I might be undercutting my argument a little to mention that I’m typing this a little tipsy. After dinner we went downstairs to the bar, sat in a dimly-lit corner, and drank. We made revoltingly politically incorrect jokes and still told each other the real things, the things you (should) only tell your close friends. I’d like to think we were sincere without ever making each other want to vomit with dismay. And if that is the measure by which I live my life, so be it.

June 13, 2008

Domestic

I handed the last of my assessment in today, and suddenly I’ve gone all domestic. Perhaps it’s that I’ve been putting off things like cooking proper meals while shoulder-deep in words. Maybe it’s that it’s raining, bucketloads all over Melbourne, and rain always makes you feel cozy and like staying in. Anyway, I baked. 

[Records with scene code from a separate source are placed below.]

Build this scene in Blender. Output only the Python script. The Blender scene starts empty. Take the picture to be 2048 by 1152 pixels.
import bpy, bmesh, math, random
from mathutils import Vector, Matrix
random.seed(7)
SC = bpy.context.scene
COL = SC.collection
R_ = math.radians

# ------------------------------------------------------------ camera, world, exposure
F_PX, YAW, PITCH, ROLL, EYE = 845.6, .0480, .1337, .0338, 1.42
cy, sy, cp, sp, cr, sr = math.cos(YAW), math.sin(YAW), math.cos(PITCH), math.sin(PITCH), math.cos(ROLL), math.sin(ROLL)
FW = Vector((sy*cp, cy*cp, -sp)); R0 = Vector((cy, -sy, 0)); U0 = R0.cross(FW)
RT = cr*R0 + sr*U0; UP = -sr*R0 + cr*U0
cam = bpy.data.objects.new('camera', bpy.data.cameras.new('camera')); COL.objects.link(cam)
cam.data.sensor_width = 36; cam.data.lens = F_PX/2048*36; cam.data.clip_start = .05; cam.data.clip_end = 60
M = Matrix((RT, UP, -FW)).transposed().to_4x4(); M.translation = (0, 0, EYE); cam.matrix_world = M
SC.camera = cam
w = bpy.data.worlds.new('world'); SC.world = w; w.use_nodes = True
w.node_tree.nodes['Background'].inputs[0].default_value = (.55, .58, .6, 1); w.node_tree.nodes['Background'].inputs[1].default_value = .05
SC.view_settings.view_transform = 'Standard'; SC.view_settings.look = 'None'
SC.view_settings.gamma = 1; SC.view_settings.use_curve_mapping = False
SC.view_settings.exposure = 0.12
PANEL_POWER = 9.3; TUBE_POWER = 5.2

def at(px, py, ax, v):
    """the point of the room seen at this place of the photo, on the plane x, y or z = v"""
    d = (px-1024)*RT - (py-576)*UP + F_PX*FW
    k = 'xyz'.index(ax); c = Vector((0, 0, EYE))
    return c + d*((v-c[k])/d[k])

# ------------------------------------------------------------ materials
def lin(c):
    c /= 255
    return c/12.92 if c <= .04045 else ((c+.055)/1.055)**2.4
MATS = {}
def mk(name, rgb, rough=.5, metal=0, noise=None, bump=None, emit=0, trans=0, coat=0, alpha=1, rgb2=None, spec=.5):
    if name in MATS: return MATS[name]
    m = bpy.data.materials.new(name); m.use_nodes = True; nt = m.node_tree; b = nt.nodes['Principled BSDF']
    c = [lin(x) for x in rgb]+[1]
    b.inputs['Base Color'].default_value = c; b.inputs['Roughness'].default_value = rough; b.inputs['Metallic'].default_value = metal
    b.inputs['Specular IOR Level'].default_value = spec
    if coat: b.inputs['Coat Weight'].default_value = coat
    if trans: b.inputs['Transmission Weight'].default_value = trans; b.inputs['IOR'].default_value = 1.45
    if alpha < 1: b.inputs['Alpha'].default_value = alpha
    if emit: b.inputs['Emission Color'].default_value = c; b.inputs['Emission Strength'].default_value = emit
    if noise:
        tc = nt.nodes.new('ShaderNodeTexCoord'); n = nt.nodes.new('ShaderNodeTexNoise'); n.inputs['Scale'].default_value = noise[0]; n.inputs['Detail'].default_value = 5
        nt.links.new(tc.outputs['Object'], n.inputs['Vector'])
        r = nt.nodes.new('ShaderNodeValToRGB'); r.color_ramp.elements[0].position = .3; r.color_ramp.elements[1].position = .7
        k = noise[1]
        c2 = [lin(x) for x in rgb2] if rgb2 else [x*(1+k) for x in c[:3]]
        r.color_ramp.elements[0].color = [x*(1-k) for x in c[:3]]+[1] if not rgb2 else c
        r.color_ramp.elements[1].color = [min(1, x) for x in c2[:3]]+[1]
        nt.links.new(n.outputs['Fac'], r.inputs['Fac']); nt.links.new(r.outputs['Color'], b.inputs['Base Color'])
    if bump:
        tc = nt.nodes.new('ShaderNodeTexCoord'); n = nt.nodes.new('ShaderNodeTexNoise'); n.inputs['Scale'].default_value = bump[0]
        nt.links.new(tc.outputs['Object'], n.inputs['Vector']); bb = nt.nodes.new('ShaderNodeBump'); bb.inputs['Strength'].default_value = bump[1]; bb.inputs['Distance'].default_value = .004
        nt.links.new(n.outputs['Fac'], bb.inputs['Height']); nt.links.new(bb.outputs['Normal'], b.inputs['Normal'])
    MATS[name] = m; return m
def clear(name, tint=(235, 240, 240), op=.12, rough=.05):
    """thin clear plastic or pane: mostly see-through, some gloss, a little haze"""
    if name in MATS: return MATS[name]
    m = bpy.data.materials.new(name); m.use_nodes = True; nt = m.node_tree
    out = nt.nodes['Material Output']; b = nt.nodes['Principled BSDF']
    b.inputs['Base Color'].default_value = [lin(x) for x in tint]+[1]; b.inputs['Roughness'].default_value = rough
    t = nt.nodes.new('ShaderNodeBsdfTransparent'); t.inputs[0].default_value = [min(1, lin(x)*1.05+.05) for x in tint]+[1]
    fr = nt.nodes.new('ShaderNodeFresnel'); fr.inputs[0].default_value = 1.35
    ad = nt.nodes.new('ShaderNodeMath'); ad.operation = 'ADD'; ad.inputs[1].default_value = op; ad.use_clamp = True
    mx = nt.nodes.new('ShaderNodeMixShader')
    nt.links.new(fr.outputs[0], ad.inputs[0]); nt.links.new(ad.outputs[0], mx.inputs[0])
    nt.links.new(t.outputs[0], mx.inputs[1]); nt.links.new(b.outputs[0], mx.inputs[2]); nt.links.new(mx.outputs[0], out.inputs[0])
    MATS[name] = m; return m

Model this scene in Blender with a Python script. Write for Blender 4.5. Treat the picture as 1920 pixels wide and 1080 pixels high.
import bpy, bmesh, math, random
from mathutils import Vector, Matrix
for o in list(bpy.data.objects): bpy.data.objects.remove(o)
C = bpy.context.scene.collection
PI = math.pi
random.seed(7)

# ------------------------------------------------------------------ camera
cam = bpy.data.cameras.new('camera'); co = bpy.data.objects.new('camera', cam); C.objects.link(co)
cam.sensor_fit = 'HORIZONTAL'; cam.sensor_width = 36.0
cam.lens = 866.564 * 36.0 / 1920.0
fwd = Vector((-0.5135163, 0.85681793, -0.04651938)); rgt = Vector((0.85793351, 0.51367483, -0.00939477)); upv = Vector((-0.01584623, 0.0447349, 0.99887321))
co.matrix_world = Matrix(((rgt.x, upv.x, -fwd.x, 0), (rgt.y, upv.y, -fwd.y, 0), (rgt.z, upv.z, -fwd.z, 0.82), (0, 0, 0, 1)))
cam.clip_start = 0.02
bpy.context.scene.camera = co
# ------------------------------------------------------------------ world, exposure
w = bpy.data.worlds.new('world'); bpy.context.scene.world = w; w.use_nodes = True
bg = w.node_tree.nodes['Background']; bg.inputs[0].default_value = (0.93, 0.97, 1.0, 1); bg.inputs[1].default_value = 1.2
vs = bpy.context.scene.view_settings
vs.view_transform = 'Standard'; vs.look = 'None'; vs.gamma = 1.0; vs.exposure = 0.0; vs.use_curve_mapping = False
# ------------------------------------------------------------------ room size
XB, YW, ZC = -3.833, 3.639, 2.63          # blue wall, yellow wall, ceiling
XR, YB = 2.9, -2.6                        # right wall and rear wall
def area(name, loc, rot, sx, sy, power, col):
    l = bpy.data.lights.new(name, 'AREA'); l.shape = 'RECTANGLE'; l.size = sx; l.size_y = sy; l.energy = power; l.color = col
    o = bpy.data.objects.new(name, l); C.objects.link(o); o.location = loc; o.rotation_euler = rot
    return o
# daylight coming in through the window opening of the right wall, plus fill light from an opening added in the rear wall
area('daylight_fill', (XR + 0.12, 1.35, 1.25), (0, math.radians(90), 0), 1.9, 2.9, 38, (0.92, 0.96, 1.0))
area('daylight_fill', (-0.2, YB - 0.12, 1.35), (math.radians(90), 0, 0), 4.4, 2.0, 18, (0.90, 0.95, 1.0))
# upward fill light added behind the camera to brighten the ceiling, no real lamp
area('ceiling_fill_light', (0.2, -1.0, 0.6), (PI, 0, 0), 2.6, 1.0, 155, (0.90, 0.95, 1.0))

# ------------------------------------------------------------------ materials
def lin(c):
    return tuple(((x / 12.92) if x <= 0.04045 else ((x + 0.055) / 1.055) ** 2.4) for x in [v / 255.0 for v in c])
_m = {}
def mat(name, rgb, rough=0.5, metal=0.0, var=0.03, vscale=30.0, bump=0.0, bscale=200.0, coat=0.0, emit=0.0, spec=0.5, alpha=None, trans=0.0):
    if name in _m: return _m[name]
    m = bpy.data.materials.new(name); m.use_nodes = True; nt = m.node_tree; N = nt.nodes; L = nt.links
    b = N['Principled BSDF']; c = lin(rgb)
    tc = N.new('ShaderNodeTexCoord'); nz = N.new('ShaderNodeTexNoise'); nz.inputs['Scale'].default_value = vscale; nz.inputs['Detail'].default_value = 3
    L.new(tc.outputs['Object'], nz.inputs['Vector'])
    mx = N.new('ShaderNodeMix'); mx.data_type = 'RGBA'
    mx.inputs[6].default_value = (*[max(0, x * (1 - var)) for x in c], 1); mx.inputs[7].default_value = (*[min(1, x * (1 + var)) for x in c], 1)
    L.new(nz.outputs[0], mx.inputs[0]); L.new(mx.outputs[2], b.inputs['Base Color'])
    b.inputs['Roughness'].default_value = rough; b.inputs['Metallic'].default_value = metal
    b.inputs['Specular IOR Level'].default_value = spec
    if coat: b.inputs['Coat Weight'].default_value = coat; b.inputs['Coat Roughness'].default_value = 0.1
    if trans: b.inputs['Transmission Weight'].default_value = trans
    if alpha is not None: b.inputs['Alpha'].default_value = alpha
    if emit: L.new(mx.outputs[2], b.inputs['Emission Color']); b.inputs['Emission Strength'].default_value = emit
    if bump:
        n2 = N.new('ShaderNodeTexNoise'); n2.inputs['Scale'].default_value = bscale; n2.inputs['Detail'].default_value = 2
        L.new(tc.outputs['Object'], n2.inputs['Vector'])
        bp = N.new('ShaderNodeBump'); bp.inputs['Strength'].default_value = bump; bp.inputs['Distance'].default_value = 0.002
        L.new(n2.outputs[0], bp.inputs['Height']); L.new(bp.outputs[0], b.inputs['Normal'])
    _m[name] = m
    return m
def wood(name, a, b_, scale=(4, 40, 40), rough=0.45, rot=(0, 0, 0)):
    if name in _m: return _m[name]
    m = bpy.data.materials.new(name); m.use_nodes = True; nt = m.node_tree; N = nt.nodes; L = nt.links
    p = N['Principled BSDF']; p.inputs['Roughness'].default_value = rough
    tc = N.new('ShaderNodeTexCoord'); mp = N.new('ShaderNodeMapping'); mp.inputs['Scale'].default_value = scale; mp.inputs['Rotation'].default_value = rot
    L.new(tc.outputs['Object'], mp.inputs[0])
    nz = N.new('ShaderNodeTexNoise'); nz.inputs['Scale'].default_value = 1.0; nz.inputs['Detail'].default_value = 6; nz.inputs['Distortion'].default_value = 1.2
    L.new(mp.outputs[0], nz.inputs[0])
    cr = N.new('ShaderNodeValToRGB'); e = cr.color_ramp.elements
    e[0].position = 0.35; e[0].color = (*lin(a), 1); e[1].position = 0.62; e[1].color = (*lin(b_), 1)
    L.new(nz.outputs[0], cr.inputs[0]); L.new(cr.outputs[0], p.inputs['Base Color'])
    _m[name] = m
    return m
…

Actually, firstly I made a minestrone, and then I baked. Sarinah came around for dinner and she curled up with some Lindt chocolate and the cat and directed my baking, which I like. I get annoyed having to pause and find my place in a recipe to find out what to do next, and it’s the height of luxury to have someone telling you as you go to add eggs now and stir the sugar until it turns gold and so on. I would like someday to have a kitchen assistant specifically for this purpose.

Anyway, I was baking because my lovely housemate Toby (the Pro-Swede) promised to take a rhubarb tarte tatin in to his old people tomorrow for morning tea. Toby works as an older-person support guy at the council flats, and morning tea is an important part of his job, but he had a date and anyway I felt like baking. Then I worried that tarte tatin might be too caramelised for dentures, so I made a chocolate ginger cake as well. So now the old people can choose. I like that. I like that almost as much as I like baking, soup and rain.